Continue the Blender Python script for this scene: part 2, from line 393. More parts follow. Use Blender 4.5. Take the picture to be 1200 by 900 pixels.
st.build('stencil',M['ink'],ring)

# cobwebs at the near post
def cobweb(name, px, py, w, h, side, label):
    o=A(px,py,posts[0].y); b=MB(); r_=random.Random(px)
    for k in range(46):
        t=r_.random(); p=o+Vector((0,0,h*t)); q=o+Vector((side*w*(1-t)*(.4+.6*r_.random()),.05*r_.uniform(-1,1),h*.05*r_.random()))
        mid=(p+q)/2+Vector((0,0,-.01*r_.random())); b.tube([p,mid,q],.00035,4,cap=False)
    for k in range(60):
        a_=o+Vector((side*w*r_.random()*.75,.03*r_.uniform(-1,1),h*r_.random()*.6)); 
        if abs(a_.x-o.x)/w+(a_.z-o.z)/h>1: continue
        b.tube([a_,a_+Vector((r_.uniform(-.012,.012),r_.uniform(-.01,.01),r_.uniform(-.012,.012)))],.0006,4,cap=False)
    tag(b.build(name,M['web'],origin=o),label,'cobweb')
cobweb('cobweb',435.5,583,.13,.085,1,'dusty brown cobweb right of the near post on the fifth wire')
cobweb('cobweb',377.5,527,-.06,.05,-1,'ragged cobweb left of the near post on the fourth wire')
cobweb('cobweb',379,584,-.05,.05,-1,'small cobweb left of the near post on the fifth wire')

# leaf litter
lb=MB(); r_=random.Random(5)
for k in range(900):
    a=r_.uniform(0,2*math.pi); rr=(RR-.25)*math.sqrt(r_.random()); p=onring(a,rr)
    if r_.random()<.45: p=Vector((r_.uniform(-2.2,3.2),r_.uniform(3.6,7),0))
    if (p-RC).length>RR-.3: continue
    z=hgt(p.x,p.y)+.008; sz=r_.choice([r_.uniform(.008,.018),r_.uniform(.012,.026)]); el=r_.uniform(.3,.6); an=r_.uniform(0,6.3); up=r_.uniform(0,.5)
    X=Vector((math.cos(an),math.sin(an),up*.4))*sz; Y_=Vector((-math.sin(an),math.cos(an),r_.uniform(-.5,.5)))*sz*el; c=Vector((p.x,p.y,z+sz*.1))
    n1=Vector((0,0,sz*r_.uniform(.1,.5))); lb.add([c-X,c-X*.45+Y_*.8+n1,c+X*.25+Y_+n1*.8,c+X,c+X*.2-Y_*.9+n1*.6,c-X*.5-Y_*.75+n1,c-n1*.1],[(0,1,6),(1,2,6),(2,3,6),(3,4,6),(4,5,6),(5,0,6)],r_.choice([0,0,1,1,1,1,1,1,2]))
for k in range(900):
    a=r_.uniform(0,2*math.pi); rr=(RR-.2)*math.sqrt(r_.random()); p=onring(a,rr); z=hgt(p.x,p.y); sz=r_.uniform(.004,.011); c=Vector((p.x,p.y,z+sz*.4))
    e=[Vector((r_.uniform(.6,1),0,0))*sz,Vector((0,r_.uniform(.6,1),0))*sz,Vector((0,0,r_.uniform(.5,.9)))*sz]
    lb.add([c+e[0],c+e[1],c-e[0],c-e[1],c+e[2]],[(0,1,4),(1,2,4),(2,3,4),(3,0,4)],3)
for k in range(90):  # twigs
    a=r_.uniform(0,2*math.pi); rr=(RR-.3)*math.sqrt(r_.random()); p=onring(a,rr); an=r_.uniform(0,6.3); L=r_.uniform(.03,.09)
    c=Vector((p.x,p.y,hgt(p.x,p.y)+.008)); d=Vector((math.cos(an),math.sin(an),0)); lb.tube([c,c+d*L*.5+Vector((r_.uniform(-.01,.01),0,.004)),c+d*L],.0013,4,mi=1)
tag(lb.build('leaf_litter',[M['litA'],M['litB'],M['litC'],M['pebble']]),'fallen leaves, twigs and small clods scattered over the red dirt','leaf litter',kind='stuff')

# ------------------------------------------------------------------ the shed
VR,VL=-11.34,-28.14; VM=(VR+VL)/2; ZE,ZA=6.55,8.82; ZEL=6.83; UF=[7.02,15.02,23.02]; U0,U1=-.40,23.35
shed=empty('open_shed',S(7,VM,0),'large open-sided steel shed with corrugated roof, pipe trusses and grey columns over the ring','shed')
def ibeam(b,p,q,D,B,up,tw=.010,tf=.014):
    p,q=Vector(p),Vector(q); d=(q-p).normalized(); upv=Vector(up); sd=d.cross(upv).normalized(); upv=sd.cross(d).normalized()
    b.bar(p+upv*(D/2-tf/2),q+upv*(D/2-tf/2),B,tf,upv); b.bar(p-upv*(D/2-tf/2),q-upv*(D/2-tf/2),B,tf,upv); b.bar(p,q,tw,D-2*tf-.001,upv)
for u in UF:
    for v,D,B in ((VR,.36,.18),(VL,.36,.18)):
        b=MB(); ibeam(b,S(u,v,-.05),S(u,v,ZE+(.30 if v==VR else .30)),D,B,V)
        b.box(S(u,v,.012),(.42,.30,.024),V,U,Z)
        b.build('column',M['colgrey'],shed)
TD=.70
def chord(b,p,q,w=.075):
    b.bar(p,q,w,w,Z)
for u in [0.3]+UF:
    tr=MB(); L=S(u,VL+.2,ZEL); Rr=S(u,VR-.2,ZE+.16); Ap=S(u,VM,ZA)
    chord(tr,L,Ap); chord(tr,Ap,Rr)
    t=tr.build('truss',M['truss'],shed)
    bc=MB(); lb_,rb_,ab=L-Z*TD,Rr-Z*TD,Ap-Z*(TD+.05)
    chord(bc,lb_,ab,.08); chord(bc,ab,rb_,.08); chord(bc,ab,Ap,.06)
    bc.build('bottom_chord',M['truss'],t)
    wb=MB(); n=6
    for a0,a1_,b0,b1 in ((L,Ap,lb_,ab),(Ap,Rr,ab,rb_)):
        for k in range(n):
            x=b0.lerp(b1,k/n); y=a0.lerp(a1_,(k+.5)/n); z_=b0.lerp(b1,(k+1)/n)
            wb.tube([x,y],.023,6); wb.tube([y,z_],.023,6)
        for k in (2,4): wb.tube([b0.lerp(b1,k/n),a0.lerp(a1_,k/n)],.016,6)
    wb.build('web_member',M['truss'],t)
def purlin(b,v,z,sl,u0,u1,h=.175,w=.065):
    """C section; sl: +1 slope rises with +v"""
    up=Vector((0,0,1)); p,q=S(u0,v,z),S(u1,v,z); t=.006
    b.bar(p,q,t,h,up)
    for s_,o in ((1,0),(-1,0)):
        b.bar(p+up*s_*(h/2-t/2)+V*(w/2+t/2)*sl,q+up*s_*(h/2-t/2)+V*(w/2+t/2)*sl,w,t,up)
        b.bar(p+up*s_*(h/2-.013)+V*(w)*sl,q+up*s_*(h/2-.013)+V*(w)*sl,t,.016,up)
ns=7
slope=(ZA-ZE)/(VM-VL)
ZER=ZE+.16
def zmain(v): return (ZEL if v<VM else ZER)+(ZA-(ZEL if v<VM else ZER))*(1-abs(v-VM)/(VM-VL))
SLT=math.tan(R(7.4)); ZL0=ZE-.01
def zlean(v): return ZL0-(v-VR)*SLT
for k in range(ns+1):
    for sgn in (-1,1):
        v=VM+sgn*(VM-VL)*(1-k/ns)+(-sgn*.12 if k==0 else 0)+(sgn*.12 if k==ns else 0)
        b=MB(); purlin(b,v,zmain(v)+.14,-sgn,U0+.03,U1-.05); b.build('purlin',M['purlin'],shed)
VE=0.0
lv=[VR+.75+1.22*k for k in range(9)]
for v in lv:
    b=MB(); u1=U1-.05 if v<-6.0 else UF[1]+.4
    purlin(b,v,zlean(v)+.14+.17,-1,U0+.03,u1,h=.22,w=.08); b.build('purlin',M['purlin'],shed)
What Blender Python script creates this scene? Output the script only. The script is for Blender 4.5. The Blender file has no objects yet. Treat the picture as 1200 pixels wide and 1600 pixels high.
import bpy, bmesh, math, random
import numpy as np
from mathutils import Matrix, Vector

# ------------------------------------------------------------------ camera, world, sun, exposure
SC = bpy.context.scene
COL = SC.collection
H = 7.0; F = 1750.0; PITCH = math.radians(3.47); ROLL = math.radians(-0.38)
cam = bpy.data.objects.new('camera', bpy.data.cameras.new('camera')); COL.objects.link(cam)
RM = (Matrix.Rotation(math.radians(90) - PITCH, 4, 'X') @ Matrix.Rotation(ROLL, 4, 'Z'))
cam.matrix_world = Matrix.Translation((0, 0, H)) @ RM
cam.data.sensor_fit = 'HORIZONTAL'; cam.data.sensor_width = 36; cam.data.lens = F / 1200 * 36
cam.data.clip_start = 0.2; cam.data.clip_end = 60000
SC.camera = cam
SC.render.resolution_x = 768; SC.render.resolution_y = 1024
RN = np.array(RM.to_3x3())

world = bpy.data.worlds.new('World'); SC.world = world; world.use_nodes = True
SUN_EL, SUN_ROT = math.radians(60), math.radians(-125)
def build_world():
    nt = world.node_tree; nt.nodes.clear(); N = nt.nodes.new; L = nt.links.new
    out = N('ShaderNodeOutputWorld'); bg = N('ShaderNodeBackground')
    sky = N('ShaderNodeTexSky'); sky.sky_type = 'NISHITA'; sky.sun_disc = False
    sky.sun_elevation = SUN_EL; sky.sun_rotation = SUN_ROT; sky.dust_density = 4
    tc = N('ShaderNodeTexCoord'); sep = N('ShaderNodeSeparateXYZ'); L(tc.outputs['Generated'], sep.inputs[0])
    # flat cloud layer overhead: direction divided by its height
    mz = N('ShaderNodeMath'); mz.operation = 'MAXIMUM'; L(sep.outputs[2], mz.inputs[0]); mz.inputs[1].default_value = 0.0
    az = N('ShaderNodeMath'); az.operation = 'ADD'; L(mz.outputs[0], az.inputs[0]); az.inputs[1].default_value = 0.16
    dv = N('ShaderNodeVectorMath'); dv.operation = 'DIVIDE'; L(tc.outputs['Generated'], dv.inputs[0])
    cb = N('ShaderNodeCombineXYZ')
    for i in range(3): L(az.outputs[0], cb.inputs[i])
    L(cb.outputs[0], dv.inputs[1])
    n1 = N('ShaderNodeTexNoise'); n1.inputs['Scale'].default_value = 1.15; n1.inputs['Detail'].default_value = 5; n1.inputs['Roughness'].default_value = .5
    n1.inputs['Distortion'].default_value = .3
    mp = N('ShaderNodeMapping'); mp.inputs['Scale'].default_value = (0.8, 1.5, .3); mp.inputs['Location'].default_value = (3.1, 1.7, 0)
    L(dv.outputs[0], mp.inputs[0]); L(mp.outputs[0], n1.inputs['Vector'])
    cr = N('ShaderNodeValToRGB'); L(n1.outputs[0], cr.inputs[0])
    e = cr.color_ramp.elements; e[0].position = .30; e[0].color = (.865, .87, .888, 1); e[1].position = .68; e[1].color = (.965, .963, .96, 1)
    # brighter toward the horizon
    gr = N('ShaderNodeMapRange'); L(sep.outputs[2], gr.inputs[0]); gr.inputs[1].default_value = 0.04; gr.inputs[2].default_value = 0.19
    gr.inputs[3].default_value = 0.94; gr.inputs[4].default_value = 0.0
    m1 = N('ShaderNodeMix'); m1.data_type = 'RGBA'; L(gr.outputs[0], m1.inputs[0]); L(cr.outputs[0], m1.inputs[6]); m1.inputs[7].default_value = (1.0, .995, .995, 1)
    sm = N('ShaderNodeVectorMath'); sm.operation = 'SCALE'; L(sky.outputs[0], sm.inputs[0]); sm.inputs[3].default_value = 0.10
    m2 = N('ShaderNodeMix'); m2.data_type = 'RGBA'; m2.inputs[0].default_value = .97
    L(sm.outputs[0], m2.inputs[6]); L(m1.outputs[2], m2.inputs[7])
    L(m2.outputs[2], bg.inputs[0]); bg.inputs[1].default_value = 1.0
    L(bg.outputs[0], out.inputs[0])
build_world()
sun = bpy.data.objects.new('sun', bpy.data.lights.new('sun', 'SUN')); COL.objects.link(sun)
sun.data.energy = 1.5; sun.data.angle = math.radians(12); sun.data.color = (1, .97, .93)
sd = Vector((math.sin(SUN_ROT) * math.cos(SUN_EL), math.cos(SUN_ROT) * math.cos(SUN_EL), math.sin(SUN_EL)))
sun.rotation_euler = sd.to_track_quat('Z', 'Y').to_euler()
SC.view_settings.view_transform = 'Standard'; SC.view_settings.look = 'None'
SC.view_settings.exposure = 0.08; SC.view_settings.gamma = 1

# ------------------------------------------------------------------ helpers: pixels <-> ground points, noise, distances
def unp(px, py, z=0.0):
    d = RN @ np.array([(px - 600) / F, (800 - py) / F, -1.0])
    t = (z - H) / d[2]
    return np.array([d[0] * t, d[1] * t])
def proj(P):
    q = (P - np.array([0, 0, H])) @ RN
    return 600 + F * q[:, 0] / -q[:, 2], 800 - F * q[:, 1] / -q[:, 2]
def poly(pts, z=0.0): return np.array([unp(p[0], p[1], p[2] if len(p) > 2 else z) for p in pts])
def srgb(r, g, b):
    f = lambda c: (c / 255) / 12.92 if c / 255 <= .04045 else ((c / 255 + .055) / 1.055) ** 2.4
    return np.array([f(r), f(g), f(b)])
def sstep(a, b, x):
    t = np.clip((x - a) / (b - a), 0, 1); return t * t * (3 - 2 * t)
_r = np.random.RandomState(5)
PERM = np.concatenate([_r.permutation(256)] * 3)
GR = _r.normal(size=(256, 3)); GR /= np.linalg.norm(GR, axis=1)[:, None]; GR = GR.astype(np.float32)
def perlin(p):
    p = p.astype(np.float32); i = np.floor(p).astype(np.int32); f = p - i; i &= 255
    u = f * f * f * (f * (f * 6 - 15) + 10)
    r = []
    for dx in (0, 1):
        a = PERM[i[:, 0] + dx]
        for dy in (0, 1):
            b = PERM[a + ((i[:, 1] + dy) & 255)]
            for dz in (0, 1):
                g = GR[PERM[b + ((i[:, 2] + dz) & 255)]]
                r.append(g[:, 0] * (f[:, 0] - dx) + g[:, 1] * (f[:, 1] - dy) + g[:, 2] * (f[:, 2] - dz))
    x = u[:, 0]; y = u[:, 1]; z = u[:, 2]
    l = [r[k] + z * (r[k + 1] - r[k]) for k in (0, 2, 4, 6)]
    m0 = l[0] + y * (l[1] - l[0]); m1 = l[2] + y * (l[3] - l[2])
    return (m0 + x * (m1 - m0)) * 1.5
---
Reproduce exactly the lines from the line with "What Blender Python" through the line with "RN = np.array(RM.to_3x3())", both end lines included, and only those lines.

COMPLETE OUTPUT >>
What Blender Python script creates this scene? Output the script only. The script is for Blender 4.5. The Blender file has no objects yet. Treat the picture as 1200 pixels wide and 1600 pixels high.
import bpy, bmesh, math, random
import numpy as np
from mathutils import Matrix, Vector

# ------------------------------------------------------------------ camera, world, sun, exposure
SC = bpy.context.scene
COL = SC.collection
H = 7.0; F = 1750.0; PITCH = math.radians(3.47); ROLL = math.radians(-0.38)
cam = bpy.data.objects.new('camera', bpy.data.cameras.new('camera')); COL.objects.link(cam)
RM = (Matrix.Rotation(math.radians(90) - PITCH, 4, 'X') @ Matrix.Rotation(ROLL, 4, 'Z'))
cam.matrix_world = Matrix.Translation((0, 0, H)) @ RM
cam.data.sensor_fit = 'HORIZONTAL'; cam.data.sensor_width = 36; cam.data.lens = F / 1200 * 36
cam.data.clip_start = 0.2; cam.data.clip_end = 60000
SC.camera = cam
SC.render.resolution_x = 768; SC.render.resolution_y = 1024
RN = np.array(RM.to_3x3())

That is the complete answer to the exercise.